--- START ---

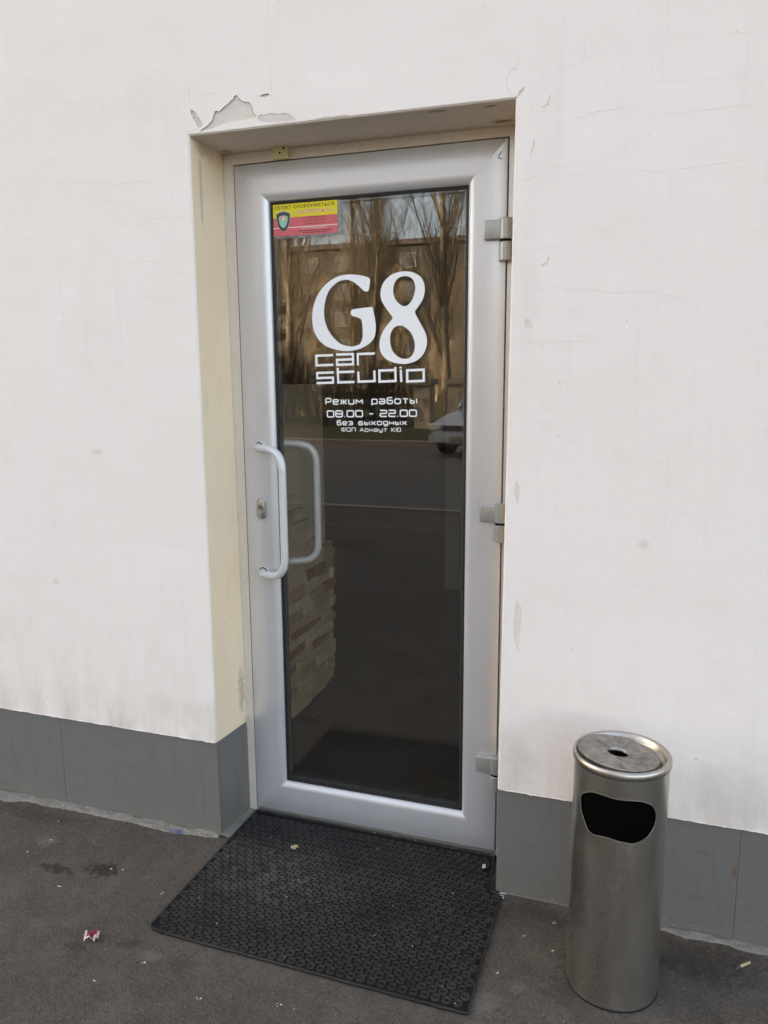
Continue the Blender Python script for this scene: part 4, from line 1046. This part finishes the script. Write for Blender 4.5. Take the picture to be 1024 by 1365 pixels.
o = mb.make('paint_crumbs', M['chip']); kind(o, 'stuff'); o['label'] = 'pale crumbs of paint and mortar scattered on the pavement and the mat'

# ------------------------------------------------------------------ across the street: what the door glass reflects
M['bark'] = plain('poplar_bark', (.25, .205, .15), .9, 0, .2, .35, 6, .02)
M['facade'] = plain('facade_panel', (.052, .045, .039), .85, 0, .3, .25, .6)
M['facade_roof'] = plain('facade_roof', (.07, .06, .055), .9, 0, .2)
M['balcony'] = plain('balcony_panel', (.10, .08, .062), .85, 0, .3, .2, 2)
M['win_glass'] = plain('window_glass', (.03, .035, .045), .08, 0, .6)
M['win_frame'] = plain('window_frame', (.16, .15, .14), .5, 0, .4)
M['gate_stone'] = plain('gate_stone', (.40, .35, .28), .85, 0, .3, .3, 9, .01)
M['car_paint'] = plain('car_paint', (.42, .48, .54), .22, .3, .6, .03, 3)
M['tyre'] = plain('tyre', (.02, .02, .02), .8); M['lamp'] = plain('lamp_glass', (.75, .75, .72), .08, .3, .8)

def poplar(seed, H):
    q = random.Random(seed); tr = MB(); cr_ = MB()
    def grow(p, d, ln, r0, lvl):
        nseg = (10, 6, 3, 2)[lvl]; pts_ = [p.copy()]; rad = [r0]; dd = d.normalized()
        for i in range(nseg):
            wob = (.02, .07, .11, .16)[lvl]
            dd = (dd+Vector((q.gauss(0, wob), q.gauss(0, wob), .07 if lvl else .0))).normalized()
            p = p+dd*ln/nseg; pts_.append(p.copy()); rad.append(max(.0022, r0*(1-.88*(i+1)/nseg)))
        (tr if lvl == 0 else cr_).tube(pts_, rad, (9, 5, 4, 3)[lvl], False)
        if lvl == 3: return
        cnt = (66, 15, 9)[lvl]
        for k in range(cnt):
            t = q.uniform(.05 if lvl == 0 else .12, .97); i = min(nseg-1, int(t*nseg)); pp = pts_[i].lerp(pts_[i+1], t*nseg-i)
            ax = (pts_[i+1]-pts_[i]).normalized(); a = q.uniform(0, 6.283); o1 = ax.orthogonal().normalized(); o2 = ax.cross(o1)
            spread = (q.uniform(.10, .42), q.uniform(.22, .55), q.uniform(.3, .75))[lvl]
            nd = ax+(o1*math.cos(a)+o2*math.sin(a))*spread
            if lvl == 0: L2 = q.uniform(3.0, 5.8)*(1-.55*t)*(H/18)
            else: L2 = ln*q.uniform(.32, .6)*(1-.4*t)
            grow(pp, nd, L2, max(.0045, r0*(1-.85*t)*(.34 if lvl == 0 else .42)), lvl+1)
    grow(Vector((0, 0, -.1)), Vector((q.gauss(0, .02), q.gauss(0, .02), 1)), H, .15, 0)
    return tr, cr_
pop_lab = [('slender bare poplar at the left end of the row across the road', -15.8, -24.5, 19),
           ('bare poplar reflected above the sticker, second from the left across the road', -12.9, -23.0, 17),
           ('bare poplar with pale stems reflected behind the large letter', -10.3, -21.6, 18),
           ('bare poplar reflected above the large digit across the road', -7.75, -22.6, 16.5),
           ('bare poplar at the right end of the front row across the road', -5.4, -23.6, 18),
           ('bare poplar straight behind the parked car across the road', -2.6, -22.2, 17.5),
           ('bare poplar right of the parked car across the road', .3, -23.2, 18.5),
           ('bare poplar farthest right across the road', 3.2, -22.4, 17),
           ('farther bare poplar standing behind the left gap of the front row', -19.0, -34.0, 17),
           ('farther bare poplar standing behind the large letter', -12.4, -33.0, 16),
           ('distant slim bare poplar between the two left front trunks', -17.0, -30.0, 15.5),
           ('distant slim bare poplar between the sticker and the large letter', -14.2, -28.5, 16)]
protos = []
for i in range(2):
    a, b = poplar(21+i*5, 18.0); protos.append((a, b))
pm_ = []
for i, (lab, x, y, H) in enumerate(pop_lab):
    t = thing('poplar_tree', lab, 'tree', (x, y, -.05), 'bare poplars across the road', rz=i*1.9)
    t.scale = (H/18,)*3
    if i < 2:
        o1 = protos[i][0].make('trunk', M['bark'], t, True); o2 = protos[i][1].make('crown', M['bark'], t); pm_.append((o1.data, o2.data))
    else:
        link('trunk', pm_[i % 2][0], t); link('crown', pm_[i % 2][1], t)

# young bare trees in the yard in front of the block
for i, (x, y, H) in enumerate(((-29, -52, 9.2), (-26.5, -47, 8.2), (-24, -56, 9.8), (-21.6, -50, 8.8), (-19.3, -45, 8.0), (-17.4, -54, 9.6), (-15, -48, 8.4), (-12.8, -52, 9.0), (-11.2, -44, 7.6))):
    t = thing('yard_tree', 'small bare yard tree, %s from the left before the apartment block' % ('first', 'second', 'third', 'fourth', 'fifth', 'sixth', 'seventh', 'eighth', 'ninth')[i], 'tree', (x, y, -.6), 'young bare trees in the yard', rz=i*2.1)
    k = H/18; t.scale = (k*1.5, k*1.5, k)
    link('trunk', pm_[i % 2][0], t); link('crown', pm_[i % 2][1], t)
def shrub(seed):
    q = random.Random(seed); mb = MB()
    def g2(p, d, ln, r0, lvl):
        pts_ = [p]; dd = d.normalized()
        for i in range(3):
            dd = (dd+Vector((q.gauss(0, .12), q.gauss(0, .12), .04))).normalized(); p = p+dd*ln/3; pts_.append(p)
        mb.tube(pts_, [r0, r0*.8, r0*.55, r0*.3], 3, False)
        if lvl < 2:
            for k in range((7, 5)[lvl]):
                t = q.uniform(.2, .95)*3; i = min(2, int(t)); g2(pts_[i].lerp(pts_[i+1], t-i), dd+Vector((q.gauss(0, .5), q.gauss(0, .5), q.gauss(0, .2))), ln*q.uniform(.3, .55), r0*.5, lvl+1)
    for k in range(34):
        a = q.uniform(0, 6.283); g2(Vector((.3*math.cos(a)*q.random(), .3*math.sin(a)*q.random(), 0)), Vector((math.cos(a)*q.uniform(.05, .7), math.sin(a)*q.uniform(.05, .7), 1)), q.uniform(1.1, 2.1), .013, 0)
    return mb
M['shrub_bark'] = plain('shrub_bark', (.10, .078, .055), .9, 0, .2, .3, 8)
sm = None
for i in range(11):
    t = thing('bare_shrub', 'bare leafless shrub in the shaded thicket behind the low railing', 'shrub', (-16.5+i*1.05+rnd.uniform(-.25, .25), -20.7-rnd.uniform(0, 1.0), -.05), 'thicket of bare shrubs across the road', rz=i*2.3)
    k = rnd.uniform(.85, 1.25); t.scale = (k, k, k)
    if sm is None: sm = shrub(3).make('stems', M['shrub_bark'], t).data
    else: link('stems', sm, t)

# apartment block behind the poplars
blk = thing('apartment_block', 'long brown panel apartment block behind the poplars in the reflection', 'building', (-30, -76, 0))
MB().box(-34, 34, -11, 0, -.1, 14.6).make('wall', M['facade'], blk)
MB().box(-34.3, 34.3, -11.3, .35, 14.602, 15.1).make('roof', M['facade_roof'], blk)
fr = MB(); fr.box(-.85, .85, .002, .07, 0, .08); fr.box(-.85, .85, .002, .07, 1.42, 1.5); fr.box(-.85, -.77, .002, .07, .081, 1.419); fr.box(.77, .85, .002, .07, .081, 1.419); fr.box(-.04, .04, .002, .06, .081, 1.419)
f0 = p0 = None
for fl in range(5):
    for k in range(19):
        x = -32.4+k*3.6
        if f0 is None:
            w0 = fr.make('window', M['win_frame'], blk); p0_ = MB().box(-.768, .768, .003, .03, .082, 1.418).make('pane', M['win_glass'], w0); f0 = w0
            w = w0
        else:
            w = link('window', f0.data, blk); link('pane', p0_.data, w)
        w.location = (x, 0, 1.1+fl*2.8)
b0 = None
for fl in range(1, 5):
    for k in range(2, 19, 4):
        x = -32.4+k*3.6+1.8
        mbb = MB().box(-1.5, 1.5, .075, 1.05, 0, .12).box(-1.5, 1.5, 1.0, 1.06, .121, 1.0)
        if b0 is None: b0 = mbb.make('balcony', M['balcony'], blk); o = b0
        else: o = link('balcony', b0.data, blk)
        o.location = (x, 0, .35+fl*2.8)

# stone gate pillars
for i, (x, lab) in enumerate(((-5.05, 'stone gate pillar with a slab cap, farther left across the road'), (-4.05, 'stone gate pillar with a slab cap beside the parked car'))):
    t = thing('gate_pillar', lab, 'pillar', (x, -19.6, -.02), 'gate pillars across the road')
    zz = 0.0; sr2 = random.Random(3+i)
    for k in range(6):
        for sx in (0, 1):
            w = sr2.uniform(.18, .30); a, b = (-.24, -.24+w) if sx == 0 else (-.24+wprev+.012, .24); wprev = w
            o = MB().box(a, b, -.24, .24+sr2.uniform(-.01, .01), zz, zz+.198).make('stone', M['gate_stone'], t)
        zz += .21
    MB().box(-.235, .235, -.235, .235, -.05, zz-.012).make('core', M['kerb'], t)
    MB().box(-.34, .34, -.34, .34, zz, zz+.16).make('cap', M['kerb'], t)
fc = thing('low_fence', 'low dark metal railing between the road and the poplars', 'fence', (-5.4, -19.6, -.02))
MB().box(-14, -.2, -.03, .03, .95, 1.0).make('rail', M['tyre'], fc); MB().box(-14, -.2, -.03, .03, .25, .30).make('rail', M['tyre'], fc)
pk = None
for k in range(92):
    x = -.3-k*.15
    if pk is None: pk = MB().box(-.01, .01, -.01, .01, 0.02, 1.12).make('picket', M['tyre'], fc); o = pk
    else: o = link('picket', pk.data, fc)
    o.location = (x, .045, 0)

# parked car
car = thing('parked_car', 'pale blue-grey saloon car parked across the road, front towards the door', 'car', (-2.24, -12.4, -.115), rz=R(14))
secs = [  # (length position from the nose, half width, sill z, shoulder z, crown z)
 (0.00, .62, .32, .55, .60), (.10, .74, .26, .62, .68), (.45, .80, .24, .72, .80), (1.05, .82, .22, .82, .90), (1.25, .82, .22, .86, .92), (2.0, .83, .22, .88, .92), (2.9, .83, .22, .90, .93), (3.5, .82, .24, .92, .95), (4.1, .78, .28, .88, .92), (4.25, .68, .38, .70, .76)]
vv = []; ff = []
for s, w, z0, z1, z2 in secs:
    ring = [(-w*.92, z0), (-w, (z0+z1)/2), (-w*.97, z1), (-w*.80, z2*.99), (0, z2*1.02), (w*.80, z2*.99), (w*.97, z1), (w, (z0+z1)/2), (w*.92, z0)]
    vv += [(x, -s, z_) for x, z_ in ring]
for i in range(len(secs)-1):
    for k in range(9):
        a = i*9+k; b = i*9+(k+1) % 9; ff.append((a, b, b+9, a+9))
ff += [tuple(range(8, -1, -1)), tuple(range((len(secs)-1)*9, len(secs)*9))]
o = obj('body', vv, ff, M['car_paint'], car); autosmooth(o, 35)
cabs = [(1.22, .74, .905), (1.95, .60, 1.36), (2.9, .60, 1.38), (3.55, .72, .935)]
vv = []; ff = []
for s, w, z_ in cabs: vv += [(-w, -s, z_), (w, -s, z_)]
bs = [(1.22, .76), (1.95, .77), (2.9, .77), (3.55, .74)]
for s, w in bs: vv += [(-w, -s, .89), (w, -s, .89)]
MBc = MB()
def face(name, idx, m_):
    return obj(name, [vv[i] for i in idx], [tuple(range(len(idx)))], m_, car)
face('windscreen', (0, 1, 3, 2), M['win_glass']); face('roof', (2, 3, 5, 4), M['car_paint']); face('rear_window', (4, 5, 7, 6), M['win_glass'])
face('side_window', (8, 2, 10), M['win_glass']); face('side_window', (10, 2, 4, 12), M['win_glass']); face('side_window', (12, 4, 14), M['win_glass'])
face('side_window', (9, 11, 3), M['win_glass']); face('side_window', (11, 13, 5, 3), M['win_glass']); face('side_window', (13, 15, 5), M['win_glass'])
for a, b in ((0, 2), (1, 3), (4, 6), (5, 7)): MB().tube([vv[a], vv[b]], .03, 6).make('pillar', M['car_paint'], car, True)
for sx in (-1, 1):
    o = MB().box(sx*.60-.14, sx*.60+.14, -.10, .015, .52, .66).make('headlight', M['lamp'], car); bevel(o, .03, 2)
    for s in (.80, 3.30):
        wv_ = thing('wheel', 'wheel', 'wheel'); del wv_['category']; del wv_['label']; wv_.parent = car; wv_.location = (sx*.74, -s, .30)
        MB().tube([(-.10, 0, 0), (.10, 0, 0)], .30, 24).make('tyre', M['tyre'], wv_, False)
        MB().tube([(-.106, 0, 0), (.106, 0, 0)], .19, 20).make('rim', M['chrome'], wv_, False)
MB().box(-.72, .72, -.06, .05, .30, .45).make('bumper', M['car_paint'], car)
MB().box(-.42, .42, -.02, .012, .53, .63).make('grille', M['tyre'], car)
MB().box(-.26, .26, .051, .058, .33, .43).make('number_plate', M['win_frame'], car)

--- END ---
--- START ---

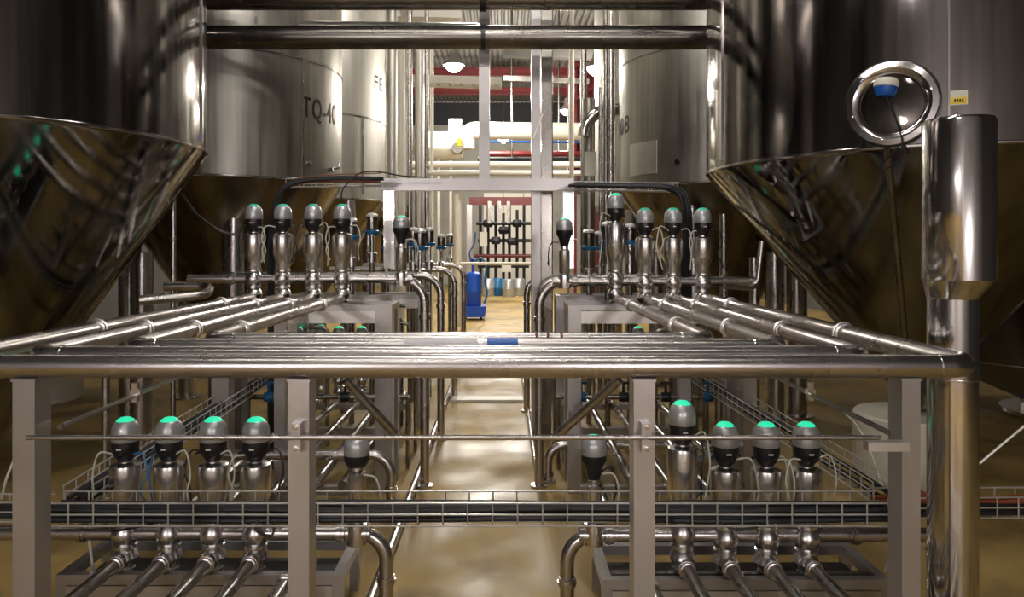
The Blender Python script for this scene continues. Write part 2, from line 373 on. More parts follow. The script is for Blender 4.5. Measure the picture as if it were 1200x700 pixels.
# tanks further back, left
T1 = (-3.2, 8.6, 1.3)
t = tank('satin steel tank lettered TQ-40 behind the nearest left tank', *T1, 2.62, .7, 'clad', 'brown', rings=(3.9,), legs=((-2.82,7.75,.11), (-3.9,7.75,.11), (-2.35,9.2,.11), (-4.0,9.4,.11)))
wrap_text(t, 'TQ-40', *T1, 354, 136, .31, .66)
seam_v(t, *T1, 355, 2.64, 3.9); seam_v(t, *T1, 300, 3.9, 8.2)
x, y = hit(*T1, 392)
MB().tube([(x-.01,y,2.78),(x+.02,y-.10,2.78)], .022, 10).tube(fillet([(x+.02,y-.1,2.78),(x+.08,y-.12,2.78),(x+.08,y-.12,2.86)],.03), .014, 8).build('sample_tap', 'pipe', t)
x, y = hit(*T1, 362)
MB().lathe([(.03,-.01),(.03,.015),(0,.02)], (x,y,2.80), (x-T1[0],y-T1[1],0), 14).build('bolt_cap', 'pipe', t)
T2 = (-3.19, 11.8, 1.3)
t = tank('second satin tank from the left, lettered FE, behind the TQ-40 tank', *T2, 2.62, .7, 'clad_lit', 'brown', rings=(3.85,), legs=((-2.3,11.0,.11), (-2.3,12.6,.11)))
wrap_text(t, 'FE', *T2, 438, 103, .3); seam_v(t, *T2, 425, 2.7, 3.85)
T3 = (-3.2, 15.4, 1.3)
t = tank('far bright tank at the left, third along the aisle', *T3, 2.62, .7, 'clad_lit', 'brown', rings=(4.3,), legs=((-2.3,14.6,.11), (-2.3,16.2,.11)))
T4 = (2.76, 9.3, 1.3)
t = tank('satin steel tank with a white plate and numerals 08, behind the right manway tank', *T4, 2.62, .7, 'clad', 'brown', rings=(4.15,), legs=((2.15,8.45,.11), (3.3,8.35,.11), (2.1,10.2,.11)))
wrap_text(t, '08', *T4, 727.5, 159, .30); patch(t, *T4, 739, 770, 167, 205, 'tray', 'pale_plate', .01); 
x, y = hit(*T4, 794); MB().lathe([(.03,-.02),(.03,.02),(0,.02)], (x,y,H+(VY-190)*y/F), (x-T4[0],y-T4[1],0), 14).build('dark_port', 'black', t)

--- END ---
--- START ---

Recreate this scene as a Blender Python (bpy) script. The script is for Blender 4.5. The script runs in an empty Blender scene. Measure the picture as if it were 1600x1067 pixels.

--- END ---

- _Exercise directions_
Return only the part of the records above that opens with the line containing "Continue the Blender" and closes with the line containing "o = mb.make('paint_crumbs', M['chip']);", ends included.

- _Solution to this exercise_
Continue the Blender Python script for this scene: part 4, from line 1046. This part finishes the script. Write for Blender 4.5. Take the picture to be 1024 by 1365 pixels.
o = mb.make('paint_crumbs', M['chip']); kind(o, 'stuff'); o['label'] = 'pale crumbs of paint and mortar scattered on the pavement and the mat'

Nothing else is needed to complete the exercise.